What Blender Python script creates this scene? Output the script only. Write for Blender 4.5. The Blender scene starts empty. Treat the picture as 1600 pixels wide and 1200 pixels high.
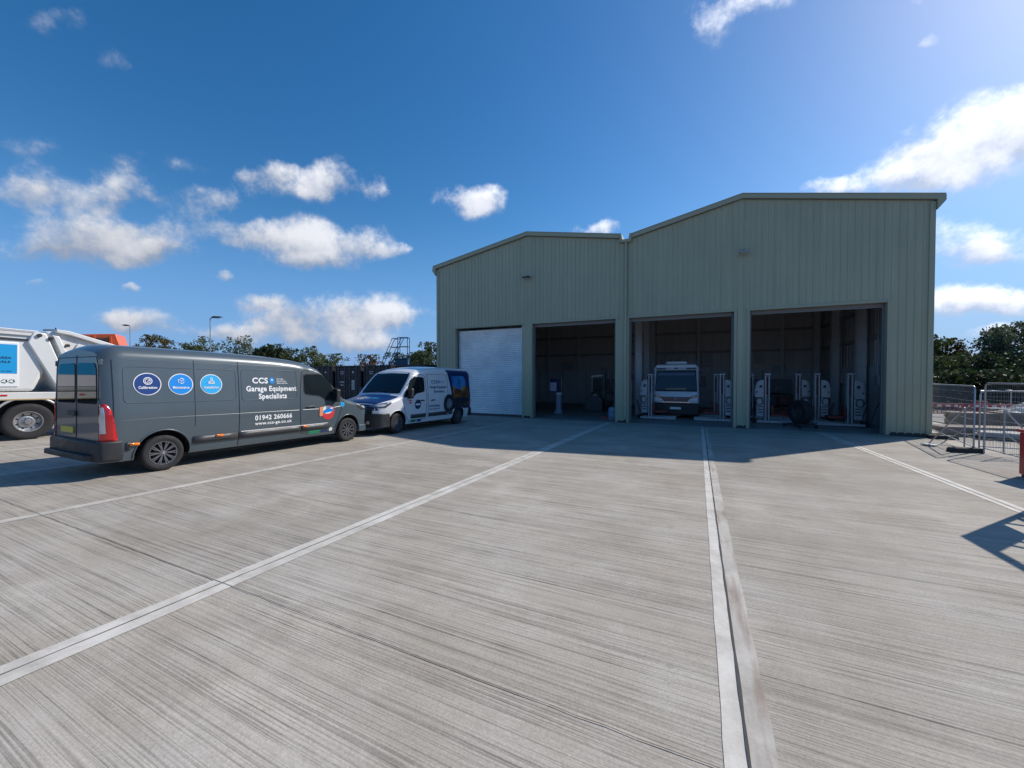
import bpy, bmesh, math, random
from mathutils import Vector, Matrix
from mathutils.bvhtree import BVHTree
R = math.radians
PI = math.pi
random.seed(7)
S = bpy.context.scene
COL = S.collection

SLOPE = 0.019
YF = 17.9                       # plane of the workshop front
ZF = -SLOPE * YF                # workshop floor level
def gz(y):
    return -SLOPE * max(-30.0, min(y, YF))

# ------------------------------------------------------------------ materials
MATS = {}
def nt(m):
    m.use_nodes = True
    t = m.node_tree
    return t, t.nodes, t.links, t.nodes['Principled BSDF']

def simple(name, col, rough=0.5, metal=0.0, spec=0.5, coat=0.0, var=0.0, vscale=3.0, bump=0.0, bscale=40.0, emit=None):
    if name in MATS: return MATS[name]
    m = bpy.data.materials.new(name)
    t, N, L, b = nt(m)
    c = (*col, 1)
    b.inputs['Base Color'].default_value = c
    b.inputs['Roughness'].default_value = rough
    b.inputs['Metallic'].default_value = metal
    b.inputs['Specular IOR Level'].default_value = spec
    b.inputs['Coat Weight'].default_value = coat
    b.inputs['Coat Roughness'].default_value = 0.04
    if emit:
        b.inputs['Emission Color'].default_value = (*emit[0], 1)
        b.inputs['Emission Strength'].default_value = emit[1]
    if var > 0 or bump > 0:
        tc = N.new('ShaderNodeTexCoord')
    if var > 0:
        n = N.new('ShaderNodeTexNoise'); n.inputs['Scale'].default_value = vscale
        n.inputs['Detail'].default_value = 6; n.inputs['Roughness'].default_value = 0.65
        L.new(tc.outputs['Object'], n.inputs['Vector'])
        r = N.new('ShaderNodeMapRange')
        r.inputs['From Min'].default_value = 0.3; r.inputs['From Max'].default_value = 0.7
        r.inputs['To Min'].default_value = 1 - var; r.inputs['To Max'].default_value = 1 + var
        L.new(n.outputs['Fac'], r.inputs['Value'])
        mx = N.new('ShaderNodeVectorMath'); mx.operation = 'SCALE'
        mx.inputs[0].default_value = col
        L.new(r.outputs['Result'], mx.inputs['Scale'])
        L.new(mx.outputs['Vector'], b.inputs['Base Color'])
        r2 = N.new('ShaderNodeMapRange')
        r2.inputs['From Min'].default_value = 0.3; r2.inputs['From Max'].default_value = 0.7
        r2.inputs['To Min'].default_value = max(0.02, rough * (1 - var)); r2.inputs['To Max'].default_value = min(1, rough * (1 + var))
        L.new(n.outputs['Fac'], r2.inputs['Value']); L.new(r2.outputs['Result'], b.inputs['Roughness'])
    if bump > 0:
        n2 = N.new('ShaderNodeTexNoise'); n2.inputs['Scale'].default_value = bscale; n2.inputs['Detail'].default_value = 4
        L.new(tc.outputs['Object'], n2.inputs['Vector'])
        bp = N.new('ShaderNodeBump'); bp.inputs['Strength'].default_value = bump; bp.inputs['Distance'].default_value = 0.01
        L.new(n2.outputs['Fac'], bp.inputs['Height']); L.new(bp.outputs['Normal'], b.inputs['Normal'])
    MATS[name] = m
    return m

def glass_mat(name, tint=(0.012, 0.018, 0.022), rough=0.03):
    if name in MATS: return MATS[name]
    m = bpy.data.materials.new(name)
    t, N, L, b = nt(m)
    b.inputs['Base Color'].default_value = (*tint, 1)
    b.inputs['Roughness'].default_value = rough
    b.inputs['IOR'].default_value = 1.45
    b.inputs['Specular IOR Level'].default_value = 0.5
    MATS[name] = m
    return m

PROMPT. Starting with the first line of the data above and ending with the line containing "return t, t.nodes, t.links, t.nodes['Principled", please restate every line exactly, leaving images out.

WRITTEN SOLUTION.
What Blender Python script creates this scene? Output the script only. Write for Blender 4.5. The Blender scene starts empty. Treat the picture as 1600 pixels wide and 1200 pixels high.
import bpy, bmesh, math, random
from mathutils import Vector, Matrix
from mathutils.bvhtree import BVHTree
R = math.radians
PI = math.pi
random.seed(7)
S = bpy.context.scene
COL = S.collection

SLOPE = 0.019
YF = 17.9                       # plane of the workshop front
ZF = -SLOPE * YF                # workshop floor level
def gz(y):
    return -SLOPE * max(-30.0, min(y, YF))

# ------------------------------------------------------------------ materials
MATS = {}
def nt(m):
    m.use_nodes = True
    t = m.node_tree
    return t, t.nodes, t.links, t.nodes['Principled BSDF']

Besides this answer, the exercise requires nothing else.